Posted by: Ms. Daryl Wood | July 11, 2025

Finding Holiness in a Kayak

Several years ago I wrote a post called Halfway Between The Sun and The Moon. It was a longer than usual post so I don’t know how many people read the whole thing. I did this morning and it still holds as an anchor to so much of what my life has been and is on Eagle Harbour. Today, in the early morning hours in my kayak I hadn’t even realized there was a full moon until I floated in the big water waiting for the sun to come up. I drifted around looking at the beautiful colours of the sky when I saw her – the full moon slowly peeping out from a band of clouds. She was low in the western sky and eventually fully exposed. It got me thinking.

She was there even if I couldn’t see her. As was the sun that I was waiting for. What else was and is ‘there’ even if I can’t see it/them? And how opportune to have the clear reminder of that morning in 2021 when I had first found myself on a remarkably still Lake Huron halfway between the sun and the moon. How different life was then.

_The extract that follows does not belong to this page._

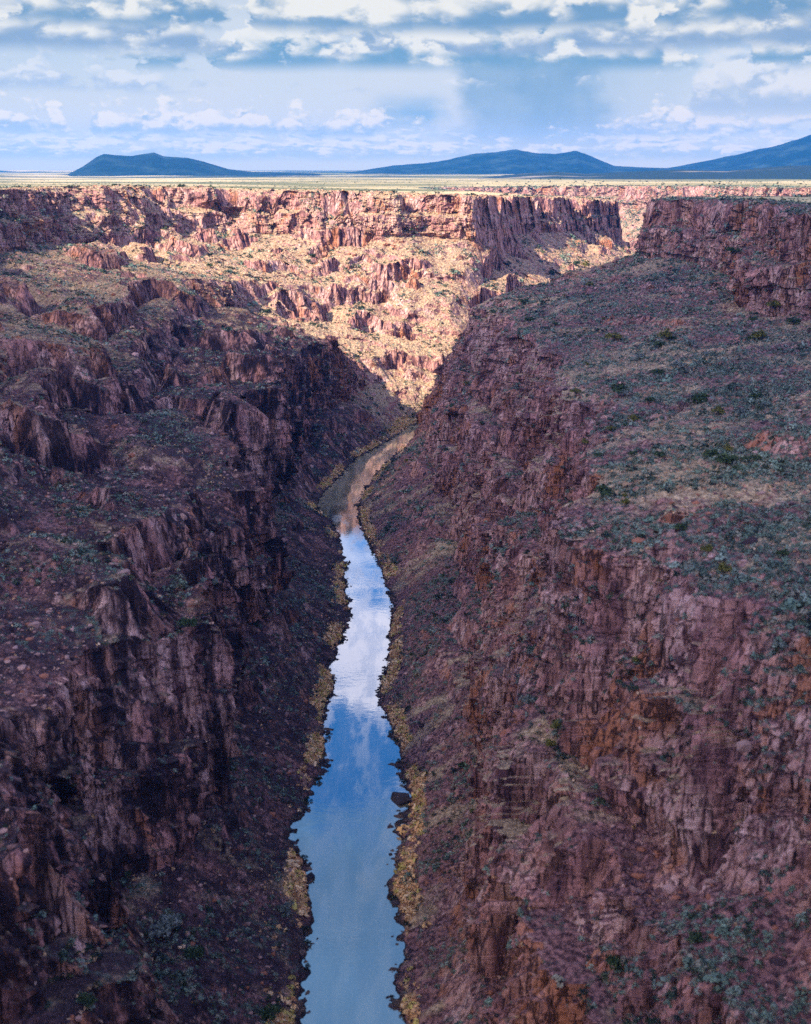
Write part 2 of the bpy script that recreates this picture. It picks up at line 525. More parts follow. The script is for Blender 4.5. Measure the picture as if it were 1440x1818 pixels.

Sitting in the stillness I wondered if I could ‘hold’ all this beauty and reverence. I didn’t have anything to take a picture with and no one with me to share the experience. It would just be me and the wonder I was seeing and feeling. I knew I would come home and write about it because I write about things that touch me deeply. And I wondered if that’s why people are so active on social media (I am non existent there). Perhaps they long to be seen, heard and belong. And I know that my aching loneliness for my beloved Doug is a catalyst for some of what I do – writing, talking, sharing, connecting. It is that longing to belong and share the full range of what this amazing world has to offer. It is seeing and feeling such profound emotion in these early hours that feels too much for one heart to embrace. In a strange coincidence that’s how the painful grief feels – too much. If I can hold one, can I hold the other?

So I wrote and waited to see if I wanted to share. In my 2021 Halfway post I noted that the retelling of the story diluted it in some way. What I know for sure right now is that I soaked up the holiness of that time this morning when the lake was sacred still and I was breathing in life halfway between the sun and the moon.